The rail line: If we can’t lose it, let’s use it

IT’S now more than 30 years since the Vinelander train service was discontinued, so maybe it’s time to stop flogging that dead horse.

We could still make use of its cart, though.

Honestly, I do think it’s a shame the train went and I sympathise with the passionate minority continuing the fight for its return. I used it a lot as a young person growing up here and I’d use it again if it came back, but surely it’s clear by now that it’s not going to.

So we’re left with a train track that slices between the city and its jewel, the riverfront, just to carry two or three big freight trains a week.

The idea of removing the track altogether for a seamless joining of city and river has been around for at least 25 years, and I know that because back then, I was working for the Mildura council and people were talking about it there at the time.
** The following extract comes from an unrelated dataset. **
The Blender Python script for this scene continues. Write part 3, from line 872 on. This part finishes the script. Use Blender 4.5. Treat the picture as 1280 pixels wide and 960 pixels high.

It was pretty much just talk, though, because the expense of rerouting the freight line around town seemed too great to be realistic.

This century, things are a little different. The council has built a long-term strategy for riverfront redevelopment and, if it can get VicTrack to make its unused riverside land available, there are private developers ready to jump on board and turn that rail corridor into something special.

I suspect that will happen one day, but I’m not so sure about the greater ambition to get rail out of the city completely. As long as we have rail freight, we’re going to need some sort of track but, unless we run a great many more freight trains from here, which seems unlikely, it’s going to be hard to find a business case for the extraordinary expense of rerouting. In other words, it’s still too expensive.

So how about we keep that track, but make better use of it by reintroducing passenger rail, only in a different form.

Since the Vinelander left us, the populations of Red Cliffs and Merbein, both connected to Mildura by that line, have roughly doubled, while Irymple, on the same line, has expanded even more and is now virtually a Mildura suburb.

All three centres have grown as they’ve increasingly become dormitory towns for thousands of people whose work or study is based in Mildura. The housing is a bit cheaper than Mildura’s and the lifestyle is a little less urban, so that growth is probably going to continue and more people are going to be travelling between the city and its satellite centres.

Meanwhile, in Mildura, the roads are becoming more congested, especially at peak times, car parking is harder to find and the council has an environmental policy that aims for a zero-emissions future.

A hundred years ago, when car ownership was still relatively rare in Sunraysia and the roads were mostly rough, car-breaking tracks, light-rail services ran between Mildura and Merbein and Red Cliffs. The roads got better, though, and the cars improved even more, so eventually the short drives between the towns became more practical.

But if we’re planning for the Mildura riverfront zone to get the best use out of it, and if getting rid of that train line is going to be just too hard, how about we go to the Victorian government and say, OK, we know you’re not going to give us back our train to the city, but maybe you could instead help us set up a proper commuter service in a growing regional centre.

It’s often said that government bureaucrats in the city don’t understand how we live in the bush and maybe that’s at least a bit true, but Melbourne bureaucrats definitely should understand the value of commuter rail between urban centres and dorm suburbs, because that city runs on it.

A Sunraysia commuter train wouldn’t need to run as often as a Melbourne version, of course, nor be as big.

Something the size of a Melbourne tram body (and these are built in Victoria), sat on bogeys of the appropriate gauge and powered by a modern electric motor, would probably suffice to begin with, but there also might be opportunities to use unused Melbourne train carriages.

Morning and evening peak services would be the most popular, but there should also be scope for some off-peak runs and school-times runs, weekend services and even some night trains (which might be very popular on Friday and Saturday nights), all aligned to the Myki ticketing system.

We could keep our bus system, because that can pick up and drop off wherever there’s a road, but surely it could be redesigned to complement the light rail, rather than compete with it.

Would this plan make money, or just break even? Probably not, because public transport almost never does, but that’s OK. Good public transport can help drive economies and, in the case of our remote region, it can help build lifestyle options that can draw people we need from the cities.

It’s an investment in the future and a community asset we haven’t had for a very long time, so if there’s now the will and the reasoning to really make the best of our city’s place alongside the nation’s greatest river, and if we have to do that around a rail line that won’t budge, let’s put that line to better use for the wider Sunraysia community.